The opinion of the court was delivered by
Dunton, J.This case has been treated by the solicitors for the defendant, in their brief, as though in order to grant the orator *242the relief prayed for in his bill of complaint, the deed of May 1, 1866, from Orra Crosby to the defendant, had got to be reformed, so as to make it, in effect, an assignment of a mortgage. But we see no occasion to consider the legal propositions so forcibly presented in their brief by the solicitors for the defendant, as to the reformation of deeds and contracts. We do not see how this question arises in the case. The orator does not claim but that the deed in question was just such a deed as the grantor intended to execute; but he does claim that by virtue of the alleged parol agreement made between Edwards and the defendant, and known to the grantor, prior to the execution of the deed in question, the title thereby acquire'd by the defendant was in the nature of a, mortgage. There are several cases in this state where, by virtue of parol agreements reserving the right of redemption in the grantor, absolute deeds, under certain circumstances, have been treated in equity as mortgages; among which are Campbell v. Worthington, 6 Vt. 448; Baxter v. Willey, 9 Vt. 276; Wright v. Bates, 13 Vt. 341; Hyndman v. Hyndman, 19 Vt. 9; Rich v. Doane, 36 Vt. 125; Hills v. Loomis, 42 Vt. 562. Each case has its peculiar facts and circumstances. As was remarked by Redfield, J., in Hyndman v. Hyndman; supra: “ Oases of this kind will always depend very much upon the determination of the facts. In that particular, one case is not a rule for the determination of any other case, unless the two cases are alike in all particulars, which never occurs.”

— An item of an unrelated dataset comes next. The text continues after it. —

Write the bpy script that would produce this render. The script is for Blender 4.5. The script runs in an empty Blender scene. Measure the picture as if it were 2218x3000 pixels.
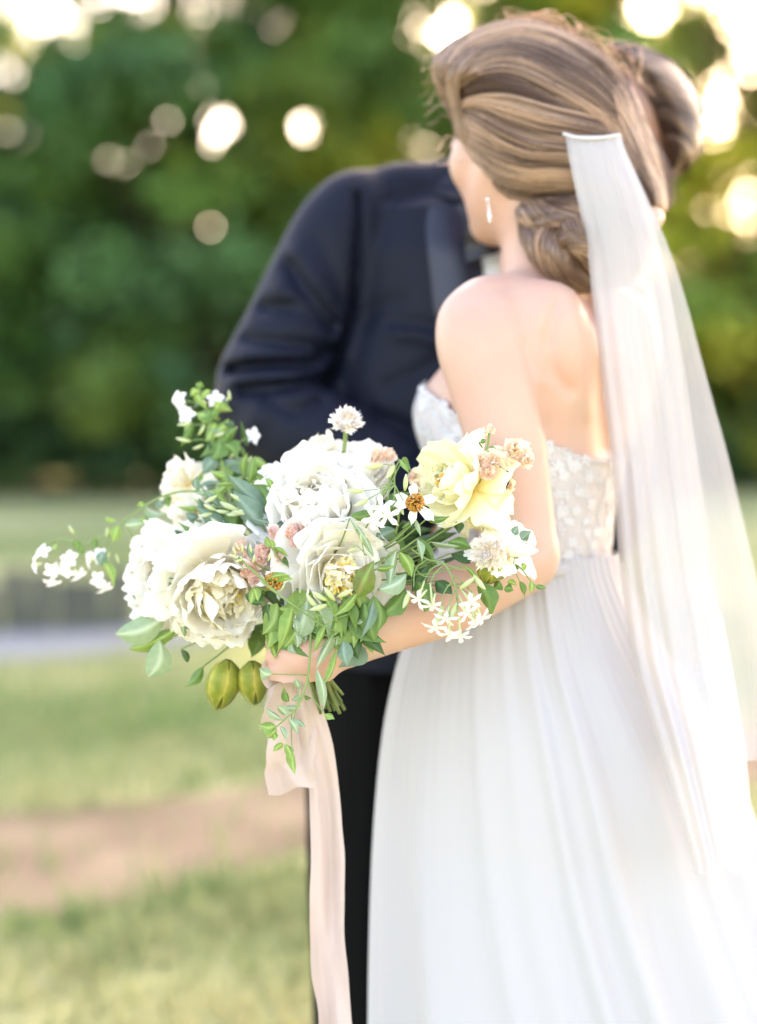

It is unnecessary for us to consider the other questions raised in this case, and so ably discussed by counsel in their briefs, for we find from the evidence, independent of the decree in the suit of Edwards v. Leavitt, that the alleged agreement between Edwards and the defendant, whereby Edwards was to have the right to redeem the premises in question, was nearly substantially as set forth in the bill of complaint, 'and that Edwards continued in the possession of said premises after the execution and delivery of said deed from Crosby to Leavitt, under an agreement to redeem, and to pay interest on the amount paid by Leavitt to Crosby as the consideration for the deed, in lieu of rent, until forcibly ejected from the premises by the defendant, and that Edwards *243enforced his right in equity to redeem the premises, by suit. It would, therefore, be inequitable for the defendant to prosecute his said suit at law against Orra Crosby’s estate; and the decree of the Court of Chancery perpetually enjoining the same, and also perpetually enjoining the defendant from prosecuting, at law or in equity, said estate upon the covenants in said deed, is affirmed with costs, and the case remanded.